=== Given data ===

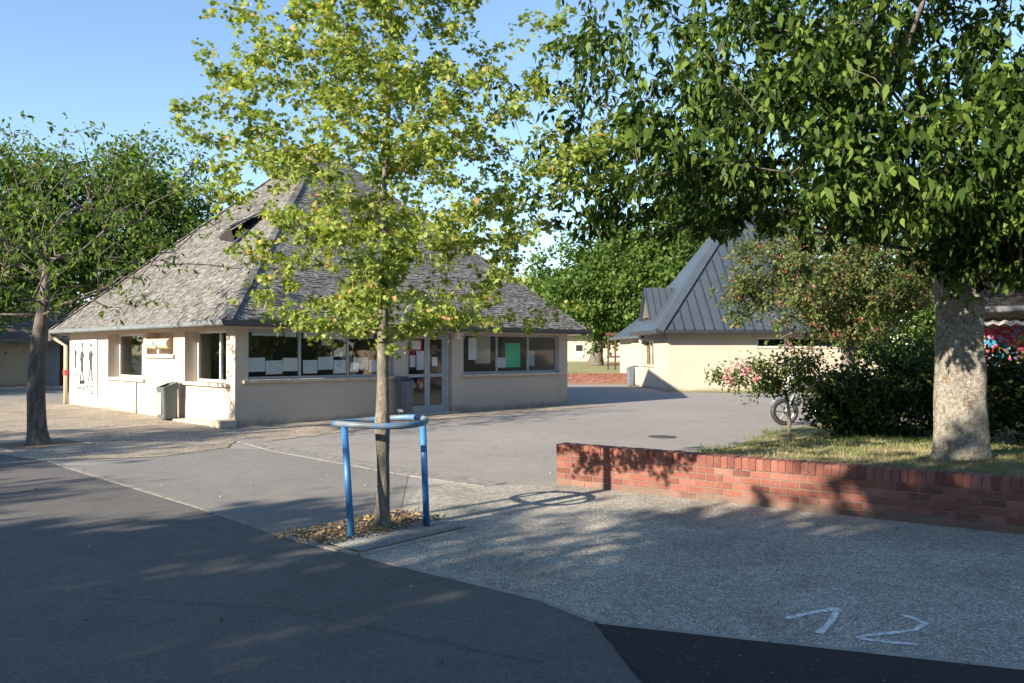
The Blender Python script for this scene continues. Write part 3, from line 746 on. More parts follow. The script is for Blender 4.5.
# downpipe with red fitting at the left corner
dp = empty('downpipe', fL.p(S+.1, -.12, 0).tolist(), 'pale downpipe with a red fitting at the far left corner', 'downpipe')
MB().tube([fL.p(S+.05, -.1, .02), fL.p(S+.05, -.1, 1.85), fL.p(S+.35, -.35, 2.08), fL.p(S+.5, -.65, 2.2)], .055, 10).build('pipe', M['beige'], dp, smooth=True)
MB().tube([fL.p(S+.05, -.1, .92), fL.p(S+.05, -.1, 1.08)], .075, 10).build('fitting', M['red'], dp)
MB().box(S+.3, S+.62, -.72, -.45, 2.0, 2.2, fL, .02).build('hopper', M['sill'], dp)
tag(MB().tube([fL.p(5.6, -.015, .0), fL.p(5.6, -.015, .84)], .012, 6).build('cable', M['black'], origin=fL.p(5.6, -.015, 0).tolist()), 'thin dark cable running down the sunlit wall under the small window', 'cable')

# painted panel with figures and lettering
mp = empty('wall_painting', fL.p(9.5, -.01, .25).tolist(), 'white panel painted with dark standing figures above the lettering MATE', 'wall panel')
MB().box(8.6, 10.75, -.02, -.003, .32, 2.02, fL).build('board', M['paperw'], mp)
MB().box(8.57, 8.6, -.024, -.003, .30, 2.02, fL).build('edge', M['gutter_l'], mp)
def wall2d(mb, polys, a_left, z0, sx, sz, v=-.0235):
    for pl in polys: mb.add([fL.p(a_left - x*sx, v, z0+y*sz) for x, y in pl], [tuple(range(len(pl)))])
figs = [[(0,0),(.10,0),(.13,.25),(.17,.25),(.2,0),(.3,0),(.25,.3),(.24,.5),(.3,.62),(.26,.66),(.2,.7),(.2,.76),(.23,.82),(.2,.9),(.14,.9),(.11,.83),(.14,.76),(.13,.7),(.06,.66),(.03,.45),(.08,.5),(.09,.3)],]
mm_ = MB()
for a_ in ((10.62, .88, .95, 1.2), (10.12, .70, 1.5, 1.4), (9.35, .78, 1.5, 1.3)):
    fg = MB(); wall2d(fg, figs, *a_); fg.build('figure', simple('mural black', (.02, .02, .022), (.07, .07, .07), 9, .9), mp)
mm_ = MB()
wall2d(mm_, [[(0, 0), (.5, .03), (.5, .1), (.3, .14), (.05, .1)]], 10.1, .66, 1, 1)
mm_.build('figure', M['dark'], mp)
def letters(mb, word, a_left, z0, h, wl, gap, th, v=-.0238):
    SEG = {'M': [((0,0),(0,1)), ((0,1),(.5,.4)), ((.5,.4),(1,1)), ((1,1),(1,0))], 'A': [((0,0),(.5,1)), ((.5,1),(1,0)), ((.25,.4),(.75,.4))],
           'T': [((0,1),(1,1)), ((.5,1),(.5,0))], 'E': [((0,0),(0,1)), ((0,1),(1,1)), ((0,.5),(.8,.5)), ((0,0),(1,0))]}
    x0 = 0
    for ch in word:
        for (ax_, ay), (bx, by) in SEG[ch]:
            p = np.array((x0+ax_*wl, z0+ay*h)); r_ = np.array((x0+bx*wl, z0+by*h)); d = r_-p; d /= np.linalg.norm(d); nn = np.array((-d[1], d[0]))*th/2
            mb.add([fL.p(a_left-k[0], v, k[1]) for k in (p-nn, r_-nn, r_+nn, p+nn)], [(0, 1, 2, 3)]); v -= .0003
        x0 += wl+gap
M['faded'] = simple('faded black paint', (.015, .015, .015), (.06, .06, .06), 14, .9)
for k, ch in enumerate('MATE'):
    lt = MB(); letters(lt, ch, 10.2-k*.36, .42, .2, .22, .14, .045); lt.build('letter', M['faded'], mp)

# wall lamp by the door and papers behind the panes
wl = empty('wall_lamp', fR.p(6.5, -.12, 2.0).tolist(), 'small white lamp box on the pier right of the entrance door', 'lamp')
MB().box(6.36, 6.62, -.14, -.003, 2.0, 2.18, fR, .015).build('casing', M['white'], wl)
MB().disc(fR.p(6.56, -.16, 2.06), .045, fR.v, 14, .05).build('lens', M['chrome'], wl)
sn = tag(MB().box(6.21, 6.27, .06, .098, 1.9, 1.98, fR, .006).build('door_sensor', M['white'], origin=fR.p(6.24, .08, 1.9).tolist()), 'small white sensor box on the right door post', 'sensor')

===

**Required task**
Skip the pictures, please, and transcribe only the lines from the beginning of the material through the one that contains "small window', 'cable')".

**Output**
The Blender Python script for this scene continues. Write part 3, from line 746 on. More parts follow. The script is for Blender 4.5.
# downpipe with red fitting at the left corner
dp = empty('downpipe', fL.p(S+.1, -.12, 0).tolist(), 'pale downpipe with a red fitting at the far left corner', 'downpipe')
MB().tube([fL.p(S+.05, -.1, .02), fL.p(S+.05, -.1, 1.85), fL.p(S+.35, -.35, 2.08), fL.p(S+.5, -.65, 2.2)], .055, 10).build('pipe', M['beige'], dp, smooth=True)
MB().tube([fL.p(S+.05, -.1, .92), fL.p(S+.05, -.1, 1.08)], .075, 10).build('fitting', M['red'], dp)
MB().box(S+.3, S+.62, -.72, -.45, 2.0, 2.2, fL, .02).build('hopper', M['sill'], dp)
tag(MB().tube([fL.p(5.6, -.015, .0), fL.p(5.6, -.015, .84)], .012, 6).build('cable', M['black'], origin=fL.p(5.6, -.015, 0).tolist()), 'thin dark cable running down the sunlit wall under the small window', 'cable')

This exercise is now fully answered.